Disney's quite fortunate that Enchanted rolled down the assembly line at the precise moment when Amy Adams' career was taking off:  her guileless charm is absolutely perfect for a cartoon character come to life.  She also proves to be a fine singer, and that's a good thing because the best parts of Enchanted are the musical numbers written by Disney regulars Alan Menken and Stephen Schwartz.  Of particular note are two wonderful scenes.  In the movie's comic highlight, Giselle summons the local animals to help her clean her new friend's apartment, only to find that every critter living in New York City is some kind of vermin like rats, cockroaches and pigeons.  But that doesn't stop her from leading them in a cheerful number that ends with a horrified Robert shoeing them away.  Then there's its' romantic/magical highlight, a musical number she leads in Central Park about the nature of love that everyone around her (well, not Robert, who's too cynical) finds themselves spontaneously joining in on.  Marsden is a hoot as the vain Edward:  he's willing to make as much a fool of himself as the movie will allow, and it allows quite a bit.  Dempsey's got the whole sad-eyed love interest thing down, and Sarandon makes a wonderful wicked stepmother.  

Where Enchanted stumbles is that, having set down these basics, it cannot find a way to untie that Princess/President knot I mentioned earlier.  I certainly get how no woman who'd met a three-dimensional human man could maintain her interest in the slab of square-jawed self-absorption that is Edward.  It's just that the movie can, and in its' rush to make sure everyone ends up with a happy ending and a dance partner, finally says absolutely nothing at all about whether it's better to live a life or a dream.  The final scenes stumble desperately over themselves trying to make everything work, but for all their sound and fury, there's not much action, and what there is relies on Giselle developing spontaneous superpowers she has because, well, she's a girl.  And Girls Rule!  Also a drag on the enterprise are the other supporting characters who come along from the animated world:  the movie's bothwaysism extends to Spall's henchman so far that it even has him writing a bestseller at the end about what he's learned.  Be honest:  have you ever been happy to find out at the end of a movie that one of its' character went on to write a bestseller?  Didn't think so.  And while the talking chipmunk who follows Edward has a few cute moments in our world, in theirs he's utterly insufferable, kinda like a Disney version of The Simpsons' Poochy, the EXTREME new friend Itchy and Scratchy viewers couldn't stand.

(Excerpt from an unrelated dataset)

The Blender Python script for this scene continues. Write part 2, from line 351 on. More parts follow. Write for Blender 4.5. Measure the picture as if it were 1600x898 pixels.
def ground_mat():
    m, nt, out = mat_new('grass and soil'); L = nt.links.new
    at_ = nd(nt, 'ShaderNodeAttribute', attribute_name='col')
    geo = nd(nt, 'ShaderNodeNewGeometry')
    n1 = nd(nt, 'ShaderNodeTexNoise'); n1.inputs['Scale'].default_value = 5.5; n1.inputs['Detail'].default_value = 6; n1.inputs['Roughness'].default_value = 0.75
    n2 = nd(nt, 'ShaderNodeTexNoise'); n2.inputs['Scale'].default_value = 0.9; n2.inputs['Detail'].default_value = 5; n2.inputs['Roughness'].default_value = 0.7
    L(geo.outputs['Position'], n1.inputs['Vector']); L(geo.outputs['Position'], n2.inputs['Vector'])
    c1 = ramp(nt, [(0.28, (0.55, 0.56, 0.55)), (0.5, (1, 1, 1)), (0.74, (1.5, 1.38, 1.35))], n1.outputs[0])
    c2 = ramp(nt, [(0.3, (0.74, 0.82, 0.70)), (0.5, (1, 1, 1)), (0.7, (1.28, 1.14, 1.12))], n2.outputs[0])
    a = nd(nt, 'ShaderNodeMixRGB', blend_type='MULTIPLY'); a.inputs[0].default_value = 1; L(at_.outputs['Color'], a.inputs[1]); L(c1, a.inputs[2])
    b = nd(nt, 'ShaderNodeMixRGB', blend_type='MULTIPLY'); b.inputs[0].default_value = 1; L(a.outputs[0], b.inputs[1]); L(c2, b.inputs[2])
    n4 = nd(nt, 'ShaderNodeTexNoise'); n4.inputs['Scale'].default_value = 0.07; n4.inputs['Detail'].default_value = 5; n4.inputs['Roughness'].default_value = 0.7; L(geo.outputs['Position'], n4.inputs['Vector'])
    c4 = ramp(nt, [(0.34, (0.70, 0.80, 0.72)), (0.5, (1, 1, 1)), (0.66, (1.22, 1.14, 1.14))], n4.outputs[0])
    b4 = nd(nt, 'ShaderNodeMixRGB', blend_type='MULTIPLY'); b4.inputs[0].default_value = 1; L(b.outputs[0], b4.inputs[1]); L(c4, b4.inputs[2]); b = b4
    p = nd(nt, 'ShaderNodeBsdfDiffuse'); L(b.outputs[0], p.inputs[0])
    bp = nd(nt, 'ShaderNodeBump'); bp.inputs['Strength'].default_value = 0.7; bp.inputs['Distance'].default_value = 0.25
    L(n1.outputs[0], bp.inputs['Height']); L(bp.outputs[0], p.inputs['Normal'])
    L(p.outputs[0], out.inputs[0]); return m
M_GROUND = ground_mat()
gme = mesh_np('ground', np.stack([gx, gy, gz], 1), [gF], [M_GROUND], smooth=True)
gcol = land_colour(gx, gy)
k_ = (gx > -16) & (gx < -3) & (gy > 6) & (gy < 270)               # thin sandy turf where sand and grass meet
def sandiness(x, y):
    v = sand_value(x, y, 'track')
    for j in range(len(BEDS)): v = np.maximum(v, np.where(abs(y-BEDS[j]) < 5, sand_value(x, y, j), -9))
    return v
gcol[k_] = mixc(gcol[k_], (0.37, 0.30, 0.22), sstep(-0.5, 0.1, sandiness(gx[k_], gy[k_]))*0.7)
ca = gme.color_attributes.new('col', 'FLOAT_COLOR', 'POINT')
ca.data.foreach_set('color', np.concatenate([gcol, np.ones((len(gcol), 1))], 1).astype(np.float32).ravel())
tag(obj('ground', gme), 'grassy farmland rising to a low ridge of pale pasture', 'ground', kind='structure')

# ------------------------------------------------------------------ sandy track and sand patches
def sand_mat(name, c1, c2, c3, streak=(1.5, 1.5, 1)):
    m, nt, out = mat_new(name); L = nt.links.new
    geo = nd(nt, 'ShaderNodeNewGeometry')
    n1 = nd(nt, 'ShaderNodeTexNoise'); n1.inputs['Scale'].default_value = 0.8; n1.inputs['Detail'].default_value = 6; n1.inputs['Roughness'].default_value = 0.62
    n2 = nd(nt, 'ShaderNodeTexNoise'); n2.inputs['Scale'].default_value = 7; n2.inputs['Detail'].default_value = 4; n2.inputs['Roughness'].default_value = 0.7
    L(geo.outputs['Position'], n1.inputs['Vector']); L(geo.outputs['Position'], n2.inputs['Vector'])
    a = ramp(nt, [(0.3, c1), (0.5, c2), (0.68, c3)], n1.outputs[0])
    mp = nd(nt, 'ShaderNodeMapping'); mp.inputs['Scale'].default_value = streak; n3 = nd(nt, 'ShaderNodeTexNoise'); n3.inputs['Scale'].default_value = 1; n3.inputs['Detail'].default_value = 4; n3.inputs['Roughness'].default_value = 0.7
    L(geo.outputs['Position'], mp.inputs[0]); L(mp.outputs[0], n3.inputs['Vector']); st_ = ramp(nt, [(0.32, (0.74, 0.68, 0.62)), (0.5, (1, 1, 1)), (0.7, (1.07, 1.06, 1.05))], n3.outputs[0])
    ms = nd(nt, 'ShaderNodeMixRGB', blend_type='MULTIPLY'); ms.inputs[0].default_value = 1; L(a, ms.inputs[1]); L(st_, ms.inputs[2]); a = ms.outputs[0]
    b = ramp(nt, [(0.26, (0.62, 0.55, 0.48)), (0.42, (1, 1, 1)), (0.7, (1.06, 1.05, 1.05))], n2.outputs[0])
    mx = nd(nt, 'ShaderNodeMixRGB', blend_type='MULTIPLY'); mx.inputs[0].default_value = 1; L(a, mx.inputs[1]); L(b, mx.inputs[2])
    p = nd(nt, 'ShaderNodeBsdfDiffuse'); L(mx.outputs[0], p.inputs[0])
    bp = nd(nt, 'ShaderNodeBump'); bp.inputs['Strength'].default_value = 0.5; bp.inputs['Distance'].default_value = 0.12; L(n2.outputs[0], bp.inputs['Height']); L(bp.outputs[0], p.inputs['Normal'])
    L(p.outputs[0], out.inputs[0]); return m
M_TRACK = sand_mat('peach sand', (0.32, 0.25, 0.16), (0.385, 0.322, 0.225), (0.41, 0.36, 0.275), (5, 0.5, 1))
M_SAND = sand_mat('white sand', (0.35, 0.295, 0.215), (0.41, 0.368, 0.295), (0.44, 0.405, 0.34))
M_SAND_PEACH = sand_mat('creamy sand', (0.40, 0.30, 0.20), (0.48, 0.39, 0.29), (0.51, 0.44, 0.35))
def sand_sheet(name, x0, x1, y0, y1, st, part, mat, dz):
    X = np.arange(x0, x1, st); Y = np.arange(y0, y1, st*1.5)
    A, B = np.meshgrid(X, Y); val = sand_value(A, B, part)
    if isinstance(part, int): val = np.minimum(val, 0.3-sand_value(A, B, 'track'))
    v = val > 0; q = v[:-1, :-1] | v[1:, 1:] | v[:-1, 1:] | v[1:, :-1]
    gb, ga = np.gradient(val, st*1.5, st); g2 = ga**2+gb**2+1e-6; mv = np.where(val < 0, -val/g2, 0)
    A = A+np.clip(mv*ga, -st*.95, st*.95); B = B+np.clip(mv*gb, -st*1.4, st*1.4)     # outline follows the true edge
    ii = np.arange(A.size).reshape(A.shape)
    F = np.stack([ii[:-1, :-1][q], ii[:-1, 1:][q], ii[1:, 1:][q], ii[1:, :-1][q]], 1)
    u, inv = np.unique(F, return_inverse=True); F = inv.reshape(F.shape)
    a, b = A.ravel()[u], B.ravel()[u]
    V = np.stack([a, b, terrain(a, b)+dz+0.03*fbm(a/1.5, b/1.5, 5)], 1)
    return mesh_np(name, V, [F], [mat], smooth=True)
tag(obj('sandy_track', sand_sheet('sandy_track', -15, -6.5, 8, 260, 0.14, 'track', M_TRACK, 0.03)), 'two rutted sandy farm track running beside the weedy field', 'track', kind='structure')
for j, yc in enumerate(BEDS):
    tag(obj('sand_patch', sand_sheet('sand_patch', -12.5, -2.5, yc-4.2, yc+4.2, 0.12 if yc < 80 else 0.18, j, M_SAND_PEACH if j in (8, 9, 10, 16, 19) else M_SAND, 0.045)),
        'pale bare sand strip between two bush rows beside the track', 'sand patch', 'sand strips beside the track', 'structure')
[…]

Because the charming time we spend in Giselle and Robert's company far outweighs that which the movie spends stumbling over itself, I still liked Enchanted on balance.  Its' climax doesn't so much collapse as simply fail to coalesce, and it does contain a giant dragon, albeit one that talks too much.  Those who Geek Out on the Disney Cannon will likely love the movie beyond all reason, and there's enough here to entertain anybody who still likes to think that goodness and happiness have a place in a world determined to tear them down.  If it makes you feel any better, tell your daughters about Eleanor Roosevelt on the drive home.